Q&A: Mental Stress and Workout Frequency

Question: Does mental stress affect workout recovery? If so, if reducing stress is not possible should people prone to psychological stress reduce workout frequency?

Answer: A high level of mental stress can negatively affect sleep, hormones, and immune function which can hamper recovery from and adaptation to training; however, exercise has been shown to reduce stress and improve people’s ability to cope with it so it may benefit someone under a lot of stress to exercise more frequently rather than cutting back. Over the years I’ve trained a lot of people in high-stress professions – doctors, lawyers, law enforcement officers, fire fighters, teachers, etc. – and many of them listed stress-relief as one of their reasons for exercising and expressed feeling less stressed during and after their workouts.

High Intensity Training can help reduce psychological stress and improve your ability to cope with it.

Last Saturday a client called me shortly after his workout to thank me, saying he’d been having a particularly stressful week and felt much better after his workout (a modification of the bodyweight 3×3 from Project Kratos). Another client with a stressful job made a similar comment the week before, saying he loves his workouts despite the intensity because of how he feels afterwards. I think the reason for this is a properly performed high intensity workout requires such intense concentration and focus that it tends to drive thoughts of anything else out of your mind for a while, including whatever is worrying you or causing you stress.

If you are worried about overtraining and don’t want to add another workout or feel you must reduce your workout volume and frequency you can substitute another activity that occupies your mind. Read books. Hike, climb, kayak, cycle, or just go for a walk. Spend more time with friends and less time with the people who cause you stress. Study a martial art. Go to the pistol or rifle range and spend an afternoon shooting. Learn or practice playing a musical instrument.

I am not a psychologist, a psychiatrist, or an expert on stress management, so the following is just an opinion and speculation based on my experience. Your mileage may vary.

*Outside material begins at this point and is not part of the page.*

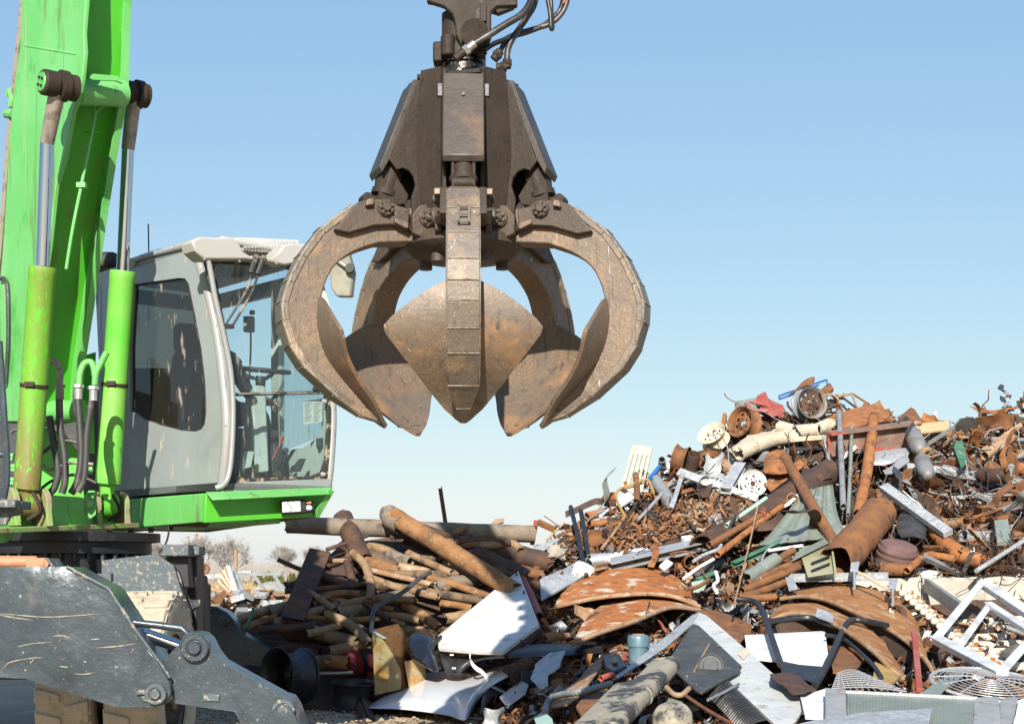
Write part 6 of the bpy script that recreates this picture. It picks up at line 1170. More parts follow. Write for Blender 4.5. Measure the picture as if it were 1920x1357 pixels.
slab([(1896, 1375, 1.9), (1910, 1312, 1.8), (1960, 1300, 1.8), (1960, 1375, 1.9)], .02, 'siding_white', 'white panel corner cut by the right edge', 1.8)
lofted([[(1440, 1256, 1.4), (1480, 1262, 1.45), (1525, 1285, 1.45)], [(1446, 1275, 1.5), (1480, 1290, 1.55), (1520, 1300, 1.5)], [(1470, 1290, 1.5), (1490, 1302, 1.5), (1512, 1306, 1.45)]], .01, 'rust_dark', 'crumpled brown sheet under the chair frame plate', 1.4, wob=.05)

# ------------------------------------------------------------------ upper heap
pipe(1318, 1030, 1556, 884, 27, 'rust_dark', 'thick dark rusty pipe with open mouth slanting up the heap', .55, .75, n=24)
pipe(1566, 1058, 1648, 962, 34, 'rust', 'wide rusty pipe with open mouth tilted to the right', .9, .9, n=28, wall=.05)
pipe(1471, 857, 1565, 1018, 10, 'rust', 'rusty pipe crossing in front of the ribbed grey sheet', 1.05, 1.1)
pipe(1638, 784, 1609, 965, 10.5, 'rust_orange', 'tall rusty pipe standing almost upright with open top', 1.0, .9)
pipe(1573, 772, 1581, 950, 5.5, 'grey', 'tall grey pipe post standing upright, nearer the thick dark pipe', 1.05, 1.0, name='pipe_post')
pipe(1597, 799, 1590, 965, 3.6, 'sage', 'slimmer grey-green post between the grey post and the rusty pipe', 1.05, 1.0, name='pipe_post')
rows = []
for k in range(13):
    t = k / 12; o = .85 + (.09 if k % 3 == 0 else 0); rows.append([(1508 + t * 52, 918 - t * 10, o), (1470 + t * 100, 970 - t * 5, o + .05), (1425 + t * 165, 1022 - t * 18, o + .1)])
lofted([list(r) for r in zip(*rows)], .01, 'sage', 'ribbed grey-green corrugated sheet under the crossing pipes', .9, 'corrugated_sheet', 'corrugated sheet', 72, 8)
slab([(1480, 945, .95), (1500, 925, .95), (1505, 912, .9), (1488, 925, .9), (1462, 955, .95)], .008, 'siding_white', 'white torn strip beside the ribbed sheet', .95)
pipe(1362, 985, 1436, 934, 4.2, 'mint', 'pale mint green tube lying along the thick dark pipe', 1.0, name='mint_tube', cat='tube')
pipe(1330, 1022, 1428, 966, 6.5, 'rust', 'rusty pipe with a pink-painted end below the mint tube', 1.05, name='pink_ended_pipe')
O(MB().lathe([(.045, -.03), (.05, -.03), (.05, .004), (.03, .004)], hp(1429, 965, 1.06), hp(1430, 964, 1.06) - hp(1330, 1022, 1.06), 18), 'painted_ring', SC['red'], bpy.data.objects['pink_ended_pipe'])
pipe(1345, 1040, 1466, 949, 6, 'rust_orange', 'long orange rust pipe just under the pink-ended pipe', .95)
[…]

Although there may be exceptions, for most people I think it is possible to reduce stress and/or learn to handle it better. History is full of examples of people who remained relatively calm and collected and just dealt with extremely stressful situations, and much of what modern humans living in industrialized nations consider stressful is nothing compared to what most of the humans who have ever lived had to cope with daily just to survive. I’ve had my share of stressful situations, some of which I handled very poorly and some of which I handled very well. In retrospect the difference had less to do with the specifics of the situations and more with how I chose to think about and react to them. Accept that bad things happen, that it is pointless and counterproductive to worry or stress out over things outside of your control. Instead, focus on what you do have control over and what you can do and keep moving forward. Fix what you can, learn to cope with what you can’t.

If you’re so stressed out you think you need to reduce your workout volume and frequency to avoid overtraining then being overtrained is the least of your worries. Your priority should be doing what you can to reduce stress and improve your ability to cope with it, and since exercise benefits this it would be a mistake to cut back.